Dapat juga dikatakan bahwa hidup seorang baru dimulai ketika ia menemukan tujuan hidupnya. Ia mengerti apa yang sungguh penting di dalam hidupnya, dan mana yang tidak penting. Ia meyakini prinsip-prinsip hidupnya. Ia melatih dirinya dengan keyakinan penuh, bahwa ia bisa mencapai apa yang diinginkannya.

Jika seseorang sudah mengetahui dengan jelas apa tujuan hidupnya maka hidupnya akan penuh dengan semangat, bergairah, dan bahagia. Sebaliknya, orang yang tidak memiliki tujuan hidup yang jelas akan sering merasa lelah, tidak bergairah, dan tidak puas dengan hidup yang mereka jalani.

Aristoteles pernah berkata bahwa tujuan tertinggi kehidupan manusia adalah mencapai eudaimonia. Kata ini berasal dari bahasa Yunani.

Tidak ada terjemahan yang pas untuk kata eudaimonia. Namun, terjemahan paling dekat adalah kebahagiaan. Jadi, tujuan tertinggi kehidupan manusia adalah mencapai kebahagiaan.

Tugas setiap orang adalah menemukan cara yang tepat untuk sampai pada kebahagiaan, dan kemudian berusaha mewujudkannya. Cara yang tepat itu bagaikan peta untuk sampai pada kebahagiaan. Jika kita tidak punya peta untuk sampai pada tempat tujuan, kita pasti akan tersesat.

Tentu saja ukuran dan jenis kebahagiaan sering kali beragam untuk setiap orang. Secara sederhana dapat dikatakan, bahwa ketika merasa bahagia, orang merasa nyaman dengan dirinya sendiri dan orang lain.
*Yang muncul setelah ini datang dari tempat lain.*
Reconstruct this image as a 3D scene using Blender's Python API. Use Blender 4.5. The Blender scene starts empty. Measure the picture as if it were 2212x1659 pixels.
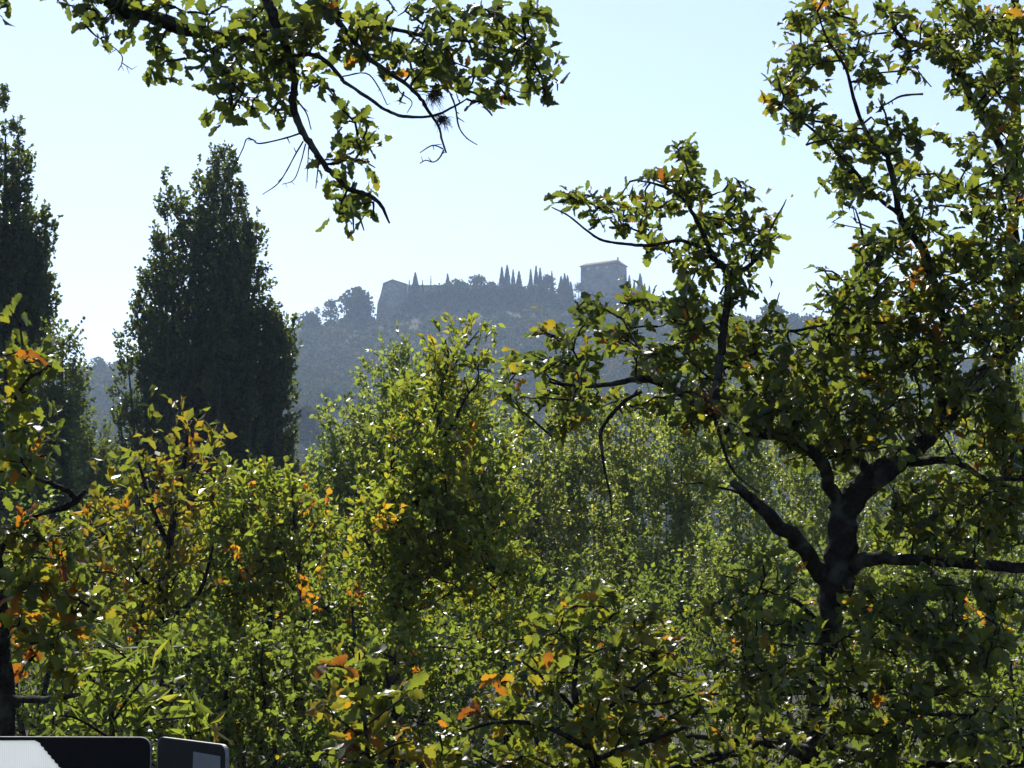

Summers dan Watson menegaskan bahwa setidaknya ada empat tingkat yang harus dilalui, sebelum orang bisa sampai pada kebahagiaan sejati. (Summers dan Watson, 2006) Yang pertama adalah tingkat kesibukan sehari-hari. Pada tingkat ini, orang dipenuhi dengan aktivitas yang tidak fokus.

Summers dan Watson menyebut mereka sebagai orang bodoh yang sibuk (busy fool). Mereka banyak bekerja, tetapi tidak sungguh mengerti apa yang mereka kerjakan.

Tingkat kedua adalah tingkat kegiatan yang terstruktur. Pada tingkat ini, orang menjalani rutinitas secara tertata, seperti pada Jumat, ia bermain golf, dan pada Minggu pergi bersama keluarga. Perbedaan dengan tingkat pertama adalah bahwa struktur sudah tampak jelas pada kegiatan orang ini.

Pada tingkat ketiga, orang mulai berfokus pada usaha untuk mewujudkan mimpi dan harapan mereka di dalam hidup. Mereka termotivasi untuk bekerja, karena pekerjaan mereka memiliki makna. Mereka terdorong untuk mengembangkan diri terus menerus.

Sedangkan pada tingkat keempat, mereka hidup di dalam spiritualitas yang kuat. Hidupnya bahagia dan bermakna.

Pada tingkat pertama dan kedua, orang mengira sudah hidup berdasarkan tujuan yang jelas. Perkiraan itu salah karena mereka masih hidup dalam tujuan palsu.

Pada tingkat ketiga, orang mulai terbuka pada tujuan hidupnya, namun itu pun belum jelas. Dan pada tingkat keempat, orang sudah hidup dalam spiritualitas yang jelas, dan sudah berjalan di rel yang tepat untuk menuju kebahagiaan.

Banyak orang mulai menyadari arti penting spiritualitas di dalam hidup. Di dalam dunia yang serbamaterialistis dan hedonistis, banyak orang mulai menyadari pentingnya makna hidup.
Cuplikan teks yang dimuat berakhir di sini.